Bingo. Throw in an aging population that will increasingly look to the state for more hand-outs and you can see Spain’s future.
Here’s an idea: try a free-market capitalist economy. I know, I know, it’s crazy to unleash all the cruel, enslaving (read job-creating), greedy, grasping capitalists, but, hey, it just might work. True, it’s never been tried in Europe and generally requires a population that is self-reliant and has a strong work ethic, but it’s still worth a gamble.
It’s too late. The million Moroccans given permanent residence by Zapatero are going nowhere and will mulitply.
Spain is finished.
I think the conservatives have been elected into a no-win situation. If they actually do what needs to be done, the pain will be extreme and prolonged and the voters will learn to hate them. If they begin what needs to be done, they won’t be around to finish it.
What I have heard, and what some of the comments above support,
is that Spain is indeed a “State of Autonomies”, particularist
to the bone, unable to unite even in the face of an existential
threat.
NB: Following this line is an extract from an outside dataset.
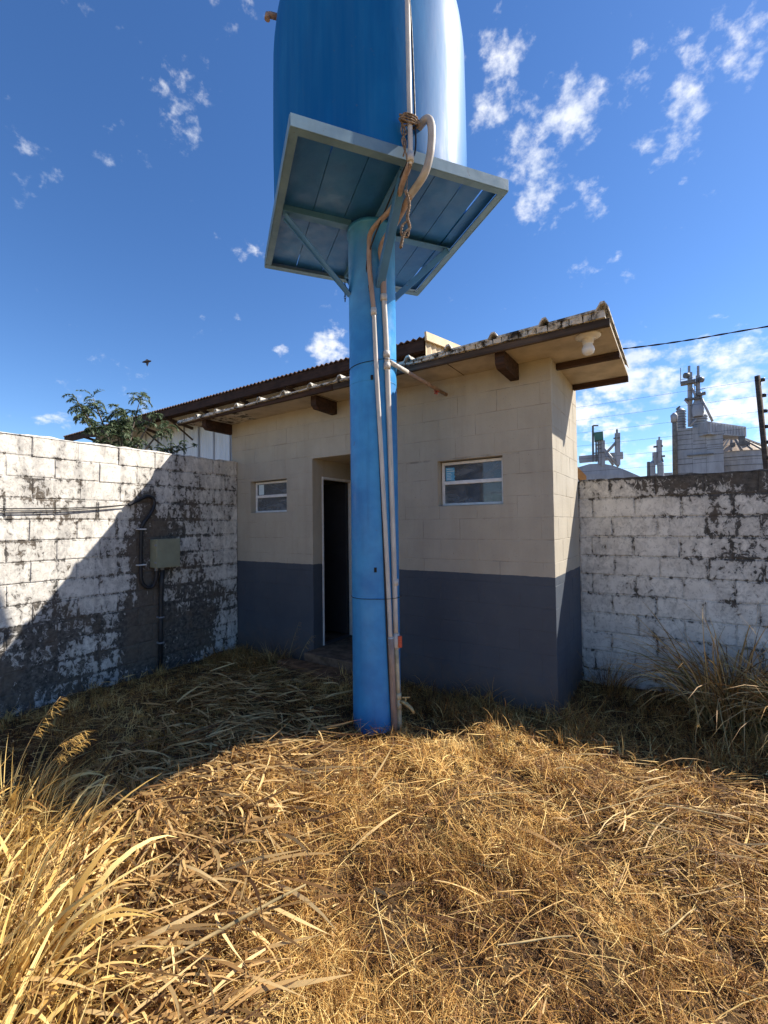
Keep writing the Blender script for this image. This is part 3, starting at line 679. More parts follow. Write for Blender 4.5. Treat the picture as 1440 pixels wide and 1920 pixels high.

Perhaps Spain should adopt Benjamin Franklin’s flag as
a symbol of national resolve: ‘Join, or Die’.
Spain’s total debt is not so great compared to GDP as France, Italy, Greece and some of the other European countries. They were suffering rapid decline because of having their own version of Barack Obama. They dig in and should get out of trouble with a little dicipline. Their problem then will be that their industrial productivity and educational attainment is so far behind Germany’s. I think if their conservatives are like the US conservatives that they can fix that over the next fifteen years. If nothing else hire German School teachers who would like warmer winters.
So socialist parties are being rejected all over Europe. Could it be that the last socialist party still in power will be in the US, at least until 2008.
The socialists have finally run out of other peoples money to loot, and conservatives have come in the clean up the mess. The next big question though, will be once the conservatives have finally cleaned up the socialist fiscal disaster, and returned the world to prosperity and growth, will the people forget, and return the socialists to power.
Don’t make me laugh…!!!
In 1996 you were working in a distribution Spanish company that you sent to ruin…!!!
And now you are a political analyst with a TWO-DECADE experience in online media, technology, and internet businesses as an executive, consultant, and entrepreneur… NO COMMENT…!!!
LOL, LOL & LOL
Also, he left many debts everywhere.
Yeah, I think this writer was the real September 11 mastermind. Oh, and he shot president Lincoln too!